In de discussies over het inkopen van schoonmaak springen vier thema’s in het oog: veel rechtszaken, de afweging tussen prijs en kwaliteit, innovatieve contractvormen en duurzaamheid. Vooral rondom de eerste drie thema’s is iets vreemds aan de hand.
In de schoonmaakbranche woedt een moordende concurrentie waar, naar het gevoel van veel overheidsinkopers, om de haverklap processen worden aangespannen om maar opdrachten binnen te blijven halen en waar opdrachtnemers sjoemelen met de kwaliteit om hun laagste inschrijving terug te kunnen verdienen.
De markt en de overheid voeren bovendien nauwelijks nog een dialoog, zo benauwd is men voor rechtszaken of verlies van opdrachten. Het gevolg is dat we steeds minder inzicht hebben in elkaars behoeften en alsmaar verder uit elkaar drijven. Het hele inkoopproces, dat ooit juist is bedoeld om een zo goed mogelijk product tegen een zo realistisch mogelijke prijs te verkrijgen, is veranderd in een juridisch steekspel. Voor mij is professioneel inkopen echter geen juridisch kunstje, maar een economische handeling, waarbij het gaat om een product of dienst dat het beste aansluit aan de eigen behoefte tegen een marktconforme prijs in te kopen.
Toch willen we, als overheidsinkopers, allemaal voor een dubbeltje op de eerste rang zitten. Vreemd, want wie zelf een nieuwe televisie aanschaft, gaat toch ook niet automatisch voor de laagste prijs? Vaak is dat toch een signaal dat er iets aan de hand is. Voor kwaliteit zijn we thuis over het algemeen bereid iets meer te betalen. Zo zouden overheidsinkopers ook moeten redeneren. Omdat binnen die prijs toch hetzelfde werk moet worden verricht, kan dat echter alleen maar ten koste gaan van de kwaliteit. Daar maken schoonmaak bedrijven zich nogal eens aan schuldig. Een neergaande spiraal waar we met z’n allen uit moeten zien te komen. Inkopers én marktpartijen. Maar hoe? En wie zet de eerste stap?

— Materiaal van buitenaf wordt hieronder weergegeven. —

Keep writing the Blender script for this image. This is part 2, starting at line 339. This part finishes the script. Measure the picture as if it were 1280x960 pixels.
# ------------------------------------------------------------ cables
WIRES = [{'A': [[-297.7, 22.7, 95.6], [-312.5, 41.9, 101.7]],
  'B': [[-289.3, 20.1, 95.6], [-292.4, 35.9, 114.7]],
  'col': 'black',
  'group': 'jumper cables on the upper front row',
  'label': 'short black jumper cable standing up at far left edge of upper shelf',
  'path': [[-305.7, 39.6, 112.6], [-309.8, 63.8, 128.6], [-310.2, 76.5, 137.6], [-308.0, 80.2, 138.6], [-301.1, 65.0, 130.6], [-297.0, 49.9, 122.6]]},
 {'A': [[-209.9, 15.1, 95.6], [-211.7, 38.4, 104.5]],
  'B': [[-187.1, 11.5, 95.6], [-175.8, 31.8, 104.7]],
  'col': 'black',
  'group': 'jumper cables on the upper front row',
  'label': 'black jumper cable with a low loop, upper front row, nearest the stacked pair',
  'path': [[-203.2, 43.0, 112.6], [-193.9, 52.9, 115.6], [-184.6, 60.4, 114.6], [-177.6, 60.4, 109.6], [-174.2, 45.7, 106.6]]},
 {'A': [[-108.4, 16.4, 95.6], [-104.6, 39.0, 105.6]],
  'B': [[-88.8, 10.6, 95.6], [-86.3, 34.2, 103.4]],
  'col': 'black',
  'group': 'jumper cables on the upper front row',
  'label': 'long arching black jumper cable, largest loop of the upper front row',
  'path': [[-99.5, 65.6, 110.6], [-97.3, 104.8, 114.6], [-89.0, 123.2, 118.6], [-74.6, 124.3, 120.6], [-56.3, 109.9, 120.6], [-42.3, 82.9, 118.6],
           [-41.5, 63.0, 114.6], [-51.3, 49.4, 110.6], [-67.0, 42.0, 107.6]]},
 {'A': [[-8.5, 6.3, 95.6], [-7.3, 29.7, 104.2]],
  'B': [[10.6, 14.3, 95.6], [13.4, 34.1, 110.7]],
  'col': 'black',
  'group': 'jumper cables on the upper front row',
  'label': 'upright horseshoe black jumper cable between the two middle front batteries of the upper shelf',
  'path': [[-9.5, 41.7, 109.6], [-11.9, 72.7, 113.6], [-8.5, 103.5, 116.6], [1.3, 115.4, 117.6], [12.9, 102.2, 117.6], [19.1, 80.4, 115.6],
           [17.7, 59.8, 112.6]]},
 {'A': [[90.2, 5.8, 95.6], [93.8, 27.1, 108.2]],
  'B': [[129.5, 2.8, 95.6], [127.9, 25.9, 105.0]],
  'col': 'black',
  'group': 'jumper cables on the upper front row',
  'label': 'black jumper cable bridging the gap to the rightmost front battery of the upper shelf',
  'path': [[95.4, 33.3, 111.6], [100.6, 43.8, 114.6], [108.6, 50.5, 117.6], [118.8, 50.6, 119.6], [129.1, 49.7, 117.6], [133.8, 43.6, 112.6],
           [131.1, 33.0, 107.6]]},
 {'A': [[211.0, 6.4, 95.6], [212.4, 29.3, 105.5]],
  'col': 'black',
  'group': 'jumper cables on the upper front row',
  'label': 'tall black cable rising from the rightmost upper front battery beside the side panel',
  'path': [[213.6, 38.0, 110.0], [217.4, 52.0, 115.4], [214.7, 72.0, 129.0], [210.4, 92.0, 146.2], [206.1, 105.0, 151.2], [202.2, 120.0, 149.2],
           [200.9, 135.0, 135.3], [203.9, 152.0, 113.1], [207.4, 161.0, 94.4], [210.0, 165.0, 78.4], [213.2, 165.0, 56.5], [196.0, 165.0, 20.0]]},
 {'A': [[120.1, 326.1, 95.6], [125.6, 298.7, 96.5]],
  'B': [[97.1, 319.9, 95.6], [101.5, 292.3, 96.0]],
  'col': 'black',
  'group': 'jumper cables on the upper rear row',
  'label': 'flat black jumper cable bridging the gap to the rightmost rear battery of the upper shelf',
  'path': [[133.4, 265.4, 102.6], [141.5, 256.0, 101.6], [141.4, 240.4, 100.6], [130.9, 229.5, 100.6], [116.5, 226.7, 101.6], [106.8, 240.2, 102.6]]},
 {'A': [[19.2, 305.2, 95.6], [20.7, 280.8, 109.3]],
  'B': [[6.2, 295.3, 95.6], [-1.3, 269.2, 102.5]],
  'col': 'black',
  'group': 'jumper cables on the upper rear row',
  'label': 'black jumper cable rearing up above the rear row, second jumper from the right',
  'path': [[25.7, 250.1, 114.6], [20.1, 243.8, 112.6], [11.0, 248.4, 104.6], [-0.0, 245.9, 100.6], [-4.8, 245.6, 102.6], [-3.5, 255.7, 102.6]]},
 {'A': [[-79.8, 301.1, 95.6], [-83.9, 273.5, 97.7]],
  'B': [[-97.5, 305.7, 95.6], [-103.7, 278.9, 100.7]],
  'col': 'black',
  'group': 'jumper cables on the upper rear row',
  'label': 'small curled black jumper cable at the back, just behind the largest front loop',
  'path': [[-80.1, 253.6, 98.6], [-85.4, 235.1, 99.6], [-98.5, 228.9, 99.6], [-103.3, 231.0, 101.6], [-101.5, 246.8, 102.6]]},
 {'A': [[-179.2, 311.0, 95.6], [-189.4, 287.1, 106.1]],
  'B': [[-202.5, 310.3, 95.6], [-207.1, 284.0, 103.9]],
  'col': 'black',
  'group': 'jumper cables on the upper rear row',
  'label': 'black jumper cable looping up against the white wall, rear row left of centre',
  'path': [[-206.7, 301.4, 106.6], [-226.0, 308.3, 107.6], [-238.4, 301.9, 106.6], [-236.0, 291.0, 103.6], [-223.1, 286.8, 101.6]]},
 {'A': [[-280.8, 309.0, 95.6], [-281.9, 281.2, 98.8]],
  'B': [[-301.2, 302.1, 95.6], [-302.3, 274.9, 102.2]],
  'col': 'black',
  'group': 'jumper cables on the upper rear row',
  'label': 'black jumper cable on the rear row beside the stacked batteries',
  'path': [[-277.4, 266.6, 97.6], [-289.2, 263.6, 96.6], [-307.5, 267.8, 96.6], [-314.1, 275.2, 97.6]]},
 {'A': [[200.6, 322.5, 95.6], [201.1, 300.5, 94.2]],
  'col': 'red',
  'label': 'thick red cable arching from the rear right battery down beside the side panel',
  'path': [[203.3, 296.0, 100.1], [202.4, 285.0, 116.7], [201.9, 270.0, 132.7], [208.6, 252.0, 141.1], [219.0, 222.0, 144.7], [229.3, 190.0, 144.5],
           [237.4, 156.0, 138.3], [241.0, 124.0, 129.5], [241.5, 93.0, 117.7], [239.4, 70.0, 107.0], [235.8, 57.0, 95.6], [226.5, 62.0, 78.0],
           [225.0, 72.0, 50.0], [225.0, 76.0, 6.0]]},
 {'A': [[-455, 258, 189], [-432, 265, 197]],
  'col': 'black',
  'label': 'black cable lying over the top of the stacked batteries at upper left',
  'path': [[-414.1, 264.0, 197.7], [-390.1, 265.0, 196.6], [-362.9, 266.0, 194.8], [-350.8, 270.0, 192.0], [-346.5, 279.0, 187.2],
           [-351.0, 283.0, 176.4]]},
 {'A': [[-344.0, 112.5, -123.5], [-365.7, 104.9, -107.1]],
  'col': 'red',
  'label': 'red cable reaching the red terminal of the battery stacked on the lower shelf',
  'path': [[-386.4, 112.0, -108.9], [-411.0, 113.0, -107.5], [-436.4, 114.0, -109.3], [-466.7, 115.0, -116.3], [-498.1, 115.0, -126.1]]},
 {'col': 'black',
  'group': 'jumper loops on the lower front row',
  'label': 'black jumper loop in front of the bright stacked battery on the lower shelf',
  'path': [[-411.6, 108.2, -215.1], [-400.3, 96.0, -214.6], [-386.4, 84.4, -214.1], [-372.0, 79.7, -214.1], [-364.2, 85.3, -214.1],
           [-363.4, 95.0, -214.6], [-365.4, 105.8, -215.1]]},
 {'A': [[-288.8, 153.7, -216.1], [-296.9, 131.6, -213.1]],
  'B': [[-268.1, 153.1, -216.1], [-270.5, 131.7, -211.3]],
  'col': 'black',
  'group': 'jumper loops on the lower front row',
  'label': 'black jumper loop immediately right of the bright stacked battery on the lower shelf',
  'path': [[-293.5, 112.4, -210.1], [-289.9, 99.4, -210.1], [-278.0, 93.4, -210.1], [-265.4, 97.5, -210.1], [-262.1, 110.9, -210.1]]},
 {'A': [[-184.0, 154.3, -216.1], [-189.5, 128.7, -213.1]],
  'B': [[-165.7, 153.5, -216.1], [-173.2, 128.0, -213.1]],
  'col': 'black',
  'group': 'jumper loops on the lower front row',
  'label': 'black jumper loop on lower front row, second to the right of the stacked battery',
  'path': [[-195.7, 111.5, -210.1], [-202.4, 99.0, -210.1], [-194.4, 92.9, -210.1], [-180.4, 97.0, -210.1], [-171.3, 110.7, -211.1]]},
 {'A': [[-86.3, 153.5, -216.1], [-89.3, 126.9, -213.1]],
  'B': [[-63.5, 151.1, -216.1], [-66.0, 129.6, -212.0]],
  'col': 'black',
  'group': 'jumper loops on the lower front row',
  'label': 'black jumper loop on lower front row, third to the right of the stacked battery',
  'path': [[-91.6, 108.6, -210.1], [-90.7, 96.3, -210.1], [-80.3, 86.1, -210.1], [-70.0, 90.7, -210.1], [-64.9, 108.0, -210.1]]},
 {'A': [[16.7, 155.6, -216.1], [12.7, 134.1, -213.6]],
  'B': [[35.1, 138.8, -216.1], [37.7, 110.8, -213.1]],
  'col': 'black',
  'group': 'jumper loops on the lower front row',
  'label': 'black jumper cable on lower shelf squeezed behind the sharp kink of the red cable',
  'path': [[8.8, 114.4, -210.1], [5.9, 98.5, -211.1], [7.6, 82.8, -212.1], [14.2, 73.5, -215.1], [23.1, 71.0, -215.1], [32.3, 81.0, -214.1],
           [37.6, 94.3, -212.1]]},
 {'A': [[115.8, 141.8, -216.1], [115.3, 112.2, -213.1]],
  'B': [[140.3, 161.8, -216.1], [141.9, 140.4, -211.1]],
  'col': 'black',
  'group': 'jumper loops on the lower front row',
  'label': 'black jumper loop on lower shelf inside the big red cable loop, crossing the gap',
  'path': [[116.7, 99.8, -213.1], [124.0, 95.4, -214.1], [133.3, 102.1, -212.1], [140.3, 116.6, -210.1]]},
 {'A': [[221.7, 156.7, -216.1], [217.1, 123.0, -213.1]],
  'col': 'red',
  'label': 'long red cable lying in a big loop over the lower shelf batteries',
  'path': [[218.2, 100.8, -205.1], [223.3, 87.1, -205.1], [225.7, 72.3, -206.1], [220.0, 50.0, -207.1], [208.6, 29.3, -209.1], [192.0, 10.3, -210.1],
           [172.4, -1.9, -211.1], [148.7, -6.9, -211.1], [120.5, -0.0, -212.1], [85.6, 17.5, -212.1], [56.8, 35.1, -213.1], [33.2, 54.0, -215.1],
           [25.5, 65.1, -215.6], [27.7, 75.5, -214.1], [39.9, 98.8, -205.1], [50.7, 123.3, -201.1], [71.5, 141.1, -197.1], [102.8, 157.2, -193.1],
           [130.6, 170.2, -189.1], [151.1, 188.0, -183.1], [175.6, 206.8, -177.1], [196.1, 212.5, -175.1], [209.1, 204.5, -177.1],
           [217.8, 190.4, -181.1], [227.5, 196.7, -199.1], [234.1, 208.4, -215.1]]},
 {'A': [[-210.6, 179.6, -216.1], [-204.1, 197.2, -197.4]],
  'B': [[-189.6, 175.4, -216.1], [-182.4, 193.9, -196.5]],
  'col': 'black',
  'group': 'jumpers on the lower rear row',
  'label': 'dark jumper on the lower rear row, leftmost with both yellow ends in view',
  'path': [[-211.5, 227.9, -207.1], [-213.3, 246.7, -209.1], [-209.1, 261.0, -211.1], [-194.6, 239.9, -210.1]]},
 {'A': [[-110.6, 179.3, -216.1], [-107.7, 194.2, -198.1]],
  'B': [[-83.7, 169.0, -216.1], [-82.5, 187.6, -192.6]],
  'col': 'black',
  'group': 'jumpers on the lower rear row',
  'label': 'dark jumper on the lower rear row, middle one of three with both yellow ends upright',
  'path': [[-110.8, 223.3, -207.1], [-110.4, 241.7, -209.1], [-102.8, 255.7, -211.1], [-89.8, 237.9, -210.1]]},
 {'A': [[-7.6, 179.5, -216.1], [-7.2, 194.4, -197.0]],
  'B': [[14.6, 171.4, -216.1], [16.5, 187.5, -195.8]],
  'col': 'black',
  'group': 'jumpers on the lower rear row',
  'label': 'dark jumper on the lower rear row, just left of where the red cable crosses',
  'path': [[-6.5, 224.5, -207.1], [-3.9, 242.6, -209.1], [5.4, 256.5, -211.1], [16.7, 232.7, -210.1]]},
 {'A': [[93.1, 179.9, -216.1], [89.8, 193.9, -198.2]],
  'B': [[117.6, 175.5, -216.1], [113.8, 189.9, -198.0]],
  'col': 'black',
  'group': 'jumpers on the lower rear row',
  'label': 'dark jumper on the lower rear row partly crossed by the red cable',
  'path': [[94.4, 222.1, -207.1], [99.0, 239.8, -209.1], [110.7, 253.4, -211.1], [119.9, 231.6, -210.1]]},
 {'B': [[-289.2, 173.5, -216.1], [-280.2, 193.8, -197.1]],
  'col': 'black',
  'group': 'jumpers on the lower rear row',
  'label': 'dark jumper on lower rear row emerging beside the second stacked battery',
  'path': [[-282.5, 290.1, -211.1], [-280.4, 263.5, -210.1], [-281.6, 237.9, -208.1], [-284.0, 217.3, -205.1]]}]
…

Communicatie is volgens mij het sleutelwoord. We moeten vooral met elkaar in gesprek blijven en open staan voor elkaars wensen en ideeën. Wie van te voren alles dichttimmert laat totaal geen ruimte voor innovaties en creativiteit. Overheidsinkopers moeten daarom veel meer aan de markt overlaten. Dat begint met een goede marktconsultatie. Laat bedrijven ook zelf een plan opstellen over hoe ze de schoonmaak willen aanpakken. Durf als overheid die markt zijn werk te laten doen. Daar zitten tenslotte de experts. Om die experts scherp te houden, moet de overheid wel goed weten wat een contract waard is en ook veel dichter bovenop het contractmanagement zitten om te controleren of afspraken worden nagekomen. Daarnaast zou het ook helpen als schoonmaak bedrijven meer begrip zouden hebben voor het wettelijke kader waar de overheidsinkoper aan gebonden is en aan allerlei belangen die hij of zij tegen elkaar moet afwegen.
Een belangrijke stap is al gezet: de Marktontmoeting Schoonmaak die PIANOo, in samenwerking met de OSB, heeft georganiseerd, werd druk bezocht door overheidsinkopers en schoonmaakbedrijven. Daar is veel informatie boven tafel gekomen. In de twee vervolgbijeenkomsten zijn goede stappen gezet in de richting van een betere verstandhouding. Hopelijk kunnen we dan voor eens en voor altijd afrekenen met al die ‘uitknijpers’ en ‘cowboys die maar wat aanrommelen’.